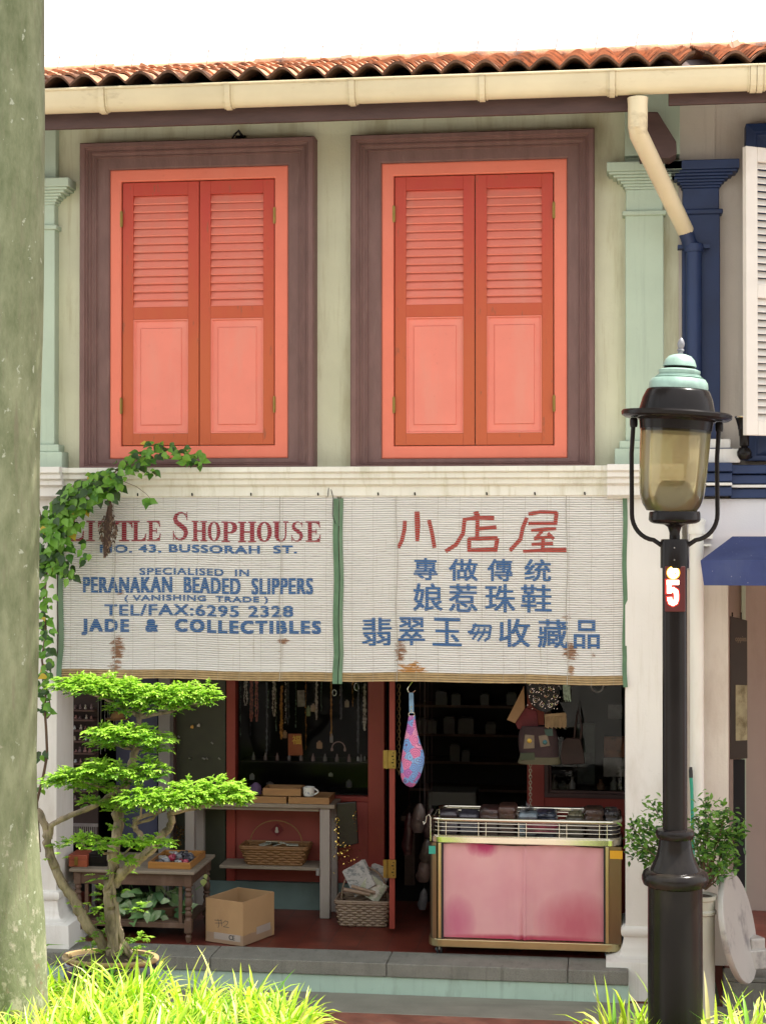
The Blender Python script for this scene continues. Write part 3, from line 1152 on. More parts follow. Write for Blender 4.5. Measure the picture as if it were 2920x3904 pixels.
def warp(x, y, z):
    """the blinds are not flat: slow ripples and a slight sag"""
    k_ = max(0, min(1, (ZB1 - z) / .25))
    dy = (.007 * math.sin(x * 6.3 + z * 1.7) + .0045 * math.sin(x * 12.7 - z * 2.9) + .003 * math.sin(x * 21 + 1)) * k_
    dz = (.0035 * math.sin(x * 3.3 + .6) + .0022 * math.sin(x * 8.1)) * k_
    return (x, y + dy, z + dz)


def warp_mb(mb):
    mb.v = [warp(*v) for v in mb.v]


def bx(zx, Y=YT):             # blind letter coordinates were read from two 0.8827 crops
    return X(zx * .8827, Y, 2250)


def bz(zy):
    return Z(1800 + zy * .8827, YT, 1000)


def bz2(zy):
    return Z(1800 + zy * .8827, YT, 1900)


def blindmat(stains):
    m_, nt, bs = nodes('painted_bamboo')
    v = coords(nt)
    c = mixc(nt, ramp(nt, noise(nt, coords(nt, 1.2, 1, 60), 2.5, 5), .35, .7), (.68, .67, .64), (.83, .82, .79))
    c = mixc(nt, ramp(nt, noise(nt, coords(nt, 40, 1, 1.4, loc=(4, 0, 2)), 2, 4), .62, .82), c, (.42, .38, .30))
    sep = nt.nodes.new('ShaderNodeSeparateXYZ')
    t = nt.nodes.new('ShaderNodeTexCoord')
    nt.links.new(t.outputs['Object'], sep.inputs[0])
    ns = noise(nt, coords(nt, 9, 1, 30), 2.2, 6, .7)

    def M(op, a, b):
        n = nt.nodes.new('ShaderNodeMath')
        n.operation = op
        for i, q in enumerate((a, b)):
            if isinstance(q, (int, float)):
                n.inputs[i].default_value = q
            else:
                nt.links.new(q, n.inputs[i])
        return n.outputs[0]
    for (sx0, sz0, rx, rz, thr, col) in stains:
        dx = M('DIVIDE', M('SUBTRACT', sep.outputs['X'], sx0), rx)
        dz = M('DIVIDE', M('SUBTRACT', sep.outputs['Z'], sz0), rz)
        d = M('ADD', M('MULTIPLY', dx, dx), M('MULTIPLY', dz, dz))
        f = M('SUBTRACT', M('ADD', ns, thr + .06), M('MULTIPLY', d, .22))
        c = mixc(nt, ramp(nt, f, .55, .66), c, col)
    nt.links.new(c, bs.inputs['Base Color'])
    bs.inputs['Roughness'].default_value = .7
    return m_


BLUE = pm('faded_blue_paint', (.035, .12, .30), .7, .30, 6, (8, 1, 40), dirt=(.30, .36, .44), dlo=.60, dhi=.85, dsc=5, dst=(2, 1, 30), bmp=0)
MAROON = pm('faded_maroon_paint', (.27, .022, .038), .7, .25, 6, (8, 1, 40), dirt=(.50, .30, .28), dlo=.62, dhi=.88, dsc=5, dst=(2, 1, 30), bmp=0)
BRICKR = pm('faded_red_paint', (.36, .050, .035), .7, .25, 6, (8, 1, 40), dirt=(.52, .34, .28), dlo=.60, dhi=.85, dsc=5, dst=(2, 1, 30), bmp=0)
GREENB = pm('green_cloth_binding', (.10, .19, .11), .85, .2, 10, dirt=(.18, .25, .17), dlo=.5, dhi=.75, bmp=.3, bsc=80)
PALE = pm('string', (.42, .40, .34), .8, bmp=0)
TANE = pm('bare_bamboo', (.42, .30, .15), .6, .2, 20, bmp=.1)


def blind(x0, x1, label, stains, gl, gr):
    root = thing('bamboo_blind', ((x0 + x1) / 2, YBL, ZB0), label, 'blind', 'painted bamboo blinds over the shop entrance')
    off = root.location
    k = MB()
    vs, fs, ms = [], [], []
    NXS = 64
    for r_ in range(NSL):
        za = ZB0 + r_ * PITCH
        zs_ = [(za + PITCH * .10, .0), (za + PITCH * .22, -.0050), (za + PITCH * .5, -.0066), (za + PITCH * .78, -.0046), (za + PITCH * .88, .004), (za + PITCH * 1.10, .006)]
        o = len(k.v)
        dz = [rnd.uniform(-.0008, .0008) for _ in range(NXS + 1)]
        vv = []
        for (z, dy) in zs_:
            for i in range(NXS + 1):
                t = i / NXS
                vv.append((x0 + (x1 - x0) * t, ybl(z) + dy, z + dz[i]))
        ff = []
        for a in range(len(zs_) - 1):
            for i in range(NXS):
                ff.append((a * (NXS + 1) + i, a * (NXS + 1) + i + 1, (a + 1) * (NXS + 1) + i + 1, (a + 1) * (NXS + 1) + i))
        k.add(vv, ff, 1 if r_ < 4 else 0, True)
    warp_mb(k)
    bl = k.build('slats', [blindmat([(a - off.x, b - off.z, c, d, e, f) for a, b, c, d, e, f in stains]), TANE], root)
    k = MB()
    k.box(x0 - .01, x1 + .01, YBL - .018, YBL + .02, ZB1 + .001, ZB1 + .018)
    for i in range(5):
        xx = x0 + (x1 - x0) * (i + .5 + rnd.uniform(-.2, .2)) / 5
        k.tube([(xx, YBL - .02, ZB1 + .004), (xx + .003, YBL - .03, ZB1 - .012)], .005, 6, 1)
    k.build('head_batten', [LEDGE, BLACKM], root)
    n = 26
    for e, w in ((x0, gl), (x1, gr)):
        k = MB()
        vs, fs = [], []
        for i in range(n + 1):
            z = ZB0 - .012 + (ZB1 - .02 - ZB0) * i / n
            y = ybl(z) - .011
            o = .008 * math.sin(i * .55 + e) + (-.012 * math.sin(max(0, (4 - i)) / 4 * 3.1) if w[0] < 0 else .012 * math.sin(max(0, (4 - i)) / 4 * 3.1))
            vs += [(e + w[0] + o * .4, y + .012, z), (e + w[0] + o * .4, y, z), (e + w[1] + o * .4, y, z), (e + w[1] + o * .4, y + .012, z)]
        for i in range(n):
            a = i * 4
            for j in range(3):
                fs.append((a + j, a + j + 1, a + j + 5, a + j + 4))
        k.add(vs, fs)
        warp_mb(k)
        k.build('edge_binding', GREENB, root)
    k = MB()
    for f in (.20, .80):
        xx = x0 + (x1 - x0) * f
        k.tube([(xx + .006 * math.sin(i), ybl(ZB0 + (ZB1 - ZB0) * i / 12) - .010, ZB0 + (ZB1 - ZB0) * i / 12) for i in range(13)], .0022, 5)
    nst = 13
    for q in range(nst):
        xx = x0 + (x1 - x0) * (q + .5) / nst
        k.tube([(xx + .002 * math.sin(i * 1.7), ybl(ZB0 + (ZB1 - ZB0) * i / 12) - .0064, ZB0 + (ZB1 - ZB0) * i / 12) for i in range(13)], .0007, 4)
    warp_mb(k)
    k.build('cord', PALE, root)
    return root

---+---

Give again exactly the lines running from the beginning of the material above through the line that contains "return Z(1800 + zy * .8827, YT, 1900)", and leave out every picture.

COMPLETE RESPONSE:
The Blender Python script for this scene continues. Write part 3, from line 1152 on. More parts follow. Write for Blender 4.5. Measure the picture as if it were 2920x3904 pixels.
def warp(x, y, z):
    """the blinds are not flat: slow ripples and a slight sag"""
    k_ = max(0, min(1, (ZB1 - z) / .25))
    dy = (.007 * math.sin(x * 6.3 + z * 1.7) + .0045 * math.sin(x * 12.7 - z * 2.9) + .003 * math.sin(x * 21 + 1)) * k_
    dz = (.0035 * math.sin(x * 3.3 + .6) + .0022 * math.sin(x * 8.1)) * k_
    return (x, y + dy, z + dz)


def warp_mb(mb):
    mb.v = [warp(*v) for v in mb.v]


def bx(zx, Y=YT):             # blind letter coordinates were read from two 0.8827 crops
    return X(zx * .8827, Y, 2250)


def bz(zy):
    return Z(1800 + zy * .8827, YT, 1000)


def bz2(zy):
    return Z(1800 + zy * .8827, YT, 1900)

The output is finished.